Begin with the first line below and retype each line exactly through the line containing "PI = math.pi". Any pictures are to be left out.

────────────────────────────────────────

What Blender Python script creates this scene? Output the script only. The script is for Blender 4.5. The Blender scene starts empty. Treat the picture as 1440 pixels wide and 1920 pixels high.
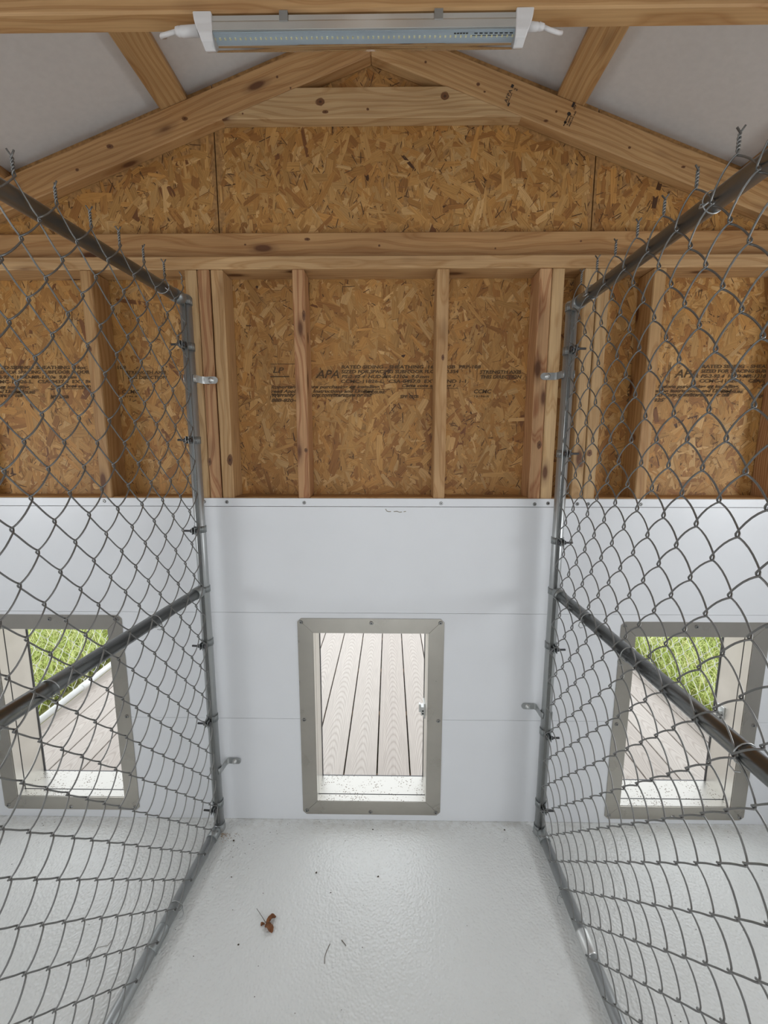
import bpy, bmesh, math, random
import numpy as np
from mathutils import Vector, Matrix
random.seed(7); RNG = np.random.default_rng(11)
SC = bpy.context.scene; COL = SC.collection
PI = math.pi

# ------------------------------------------------------------------ camera
CF, CYAW, CPIT, CROL = 805.06, -0.012974, 0.151243, 0.000742
CPOS = Vector((0.0150, -1.42131, 1.39027))
fw = Vector((math.sin(CYAW)*math.cos(CPIT), math.cos(CYAW)*math.cos(CPIT), -math.sin(CPIT)))
rt = Vector((math.cos(CYAW), -math.sin(CYAW), 0)); upv = rt.cross(fw)
r2 = rt*math.cos(CROL)+upv*math.sin(CROL); u2 = upv*math.cos(CROL)-rt*math.sin(CROL)
cd = bpy.data.cameras.new('camera'); cam = bpy.data.objects.new('camera', cd); COL.objects.link(cam)
cd.sensor_fit = 'HORIZONTAL'; cd.sensor_width = 36; cd.lens = CF/1440*36; cd.clip_start = 0.02
cam.matrix_world = Matrix(((r2.x,u2.x,-fw.x,CPOS.x),(r2.y,u2.y,-fw.y,CPOS.y),(r2.z,u2.z,-fw.z,CPOS.z),(0,0,0,1)))
SC.camera = cam
# ------------------------------------------------------------------ world, light, exposure
wd = bpy.data.worlds.new('overcast_sky'); SC.world = wd; wd.use_nodes = True
bg = wd.node_tree.nodes['Background']; bg.inputs[0].default_value = (0.93, 0.97, 1.0, 1); bg.inputs[1].default_value = 2.0
def area(name, loc, rot, sx, sy, power, col=(1,1,1)):
    l = bpy.data.lights.new(name, 'AREA'); l.shape = 'RECTANGLE'; l.size = sx; l.size_y = sy; l.energy = power; l.color = col
    o = bpy.data.objects.new(name, l); COL.objects.link(o); o.location = loc; o.rotation_euler = rot
    return o
# daylight entering by the two side windows and by the open doorway behind the camera
area('daylight_window_west', (-1.868, -0.95, 1.30), (0, -PI/2, 0), 0.48, 0.56, 7.0, (0.95, 0.98, 1.0))
area('daylight_window_east', (1.778, -0.95, 1.30), (0, PI/2, 0), 0.48, 0.56, 9.0, (0.95, 0.98, 1.0))
area('daylight_doorway', (0.0, -3.03, 1.05), (PI/2, 0, 0), 1.5, 1.96, 1.4, (1.0, 0.99, 0.97))
SC.view_settings.view_transform = 'Standard'; SC.view_settings.look = 'None'
SC.view_settings.exposure = 0.0; SC.view_settings.gamma = 1.0; SC.view_settings.use_curve_mapping = False

# ------------------------------------------------------------------ node helpers
def mat(name):
    m = bpy.data.materials.new(name); m.use_nodes = True
    return m, m.node_tree, m.node_tree.nodes['Principled BSDF']
def N(t, ty, **kw):
    n = t.nodes.new(ty)
    for k, v in kw.items():
        if k.startswith('i_'):
            key = k[2:]; key = int(key) if key.isdigit() else key.replace('_', ' ')
            n.inputs[key].default_value = v
        else: setattr(n, k, v)
    return n
def ramp(t, fac, stops):
    r = N(t, 'ShaderNodeValToRGB'); e = r.color_ramp.elements
    while len(e) > len(stops): e.remove(e[-1])
    while len(e) < len(stops): e.new(0.5)
    for el, (p, c) in zip(e, stops): el.position = p; el.color = (*c, 1)
    t.links.new(fac, r.inputs[0]); return r.outputs[0]
def mixc(t, fac, a, b, mode='MIX'):
    m = N(t, 'ShaderNodeMix', data_type='RGBA', blend_type=mode)
    for s, v in ((0, fac), (6, a), (7, b)):
        if hasattr(v, 'node'): t.links.new(v, m.inputs[s])
        else: m.inputs[s].default_value = v if s == 0 else (*v, 1)
    return m.outputs[2]
def scaled(t, vec, s, off=None):
    m = N(t, 'ShaderNodeMapping'); t.links.new(vec, m.inputs[0]); m.inputs['Scale'].default_value = s
    if off is not None: t.links.new(off, m.inputs['Location'])
    return m.outputs[0]
def bump(t, b, h, dist, strength=1.0):
    n = N(t, 'ShaderNodeBump'); n.inputs['Strength'].default_value = strength; n.inputs['Distance'].default_value = dist
    t.links.new(h, n.inputs['Height']); t.links.new(n.outputs[0], b.inputs['Normal'])
def objvec(t, k=7.3):
    tc = N(t, 'ShaderNodeTexCoord'); oi = N(t, 'ShaderNodeObjectInfo')
    mu = N(t, 'ShaderNodeVectorMath', operation='MULTIPLY'); t.links.new(oi.outputs['Random'], mu.inputs[0]); mu.inputs[1].default_value = (k*3, k, k*2)
    ad = N(t, 'ShaderNodeVectorMath', operation='ADD'); t.links.new(tc.outputs['Object'], ad.inputs[0]); t.links.new(mu.outputs[0], ad.inputs[1])
    return tc.outputs['Object'], ad.outputs[0], oi.outputs['Random']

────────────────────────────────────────

◆ Reply to the task
What Blender Python script creates this scene? Output the script only. The script is for Blender 4.5. The Blender scene starts empty. Treat the picture as 1440 pixels wide and 1920 pixels high.
import bpy, bmesh, math, random
import numpy as np
from mathutils import Vector, Matrix
random.seed(7); RNG = np.random.default_rng(11)
SC = bpy.context.scene; COL = SC.collection
PI = math.pi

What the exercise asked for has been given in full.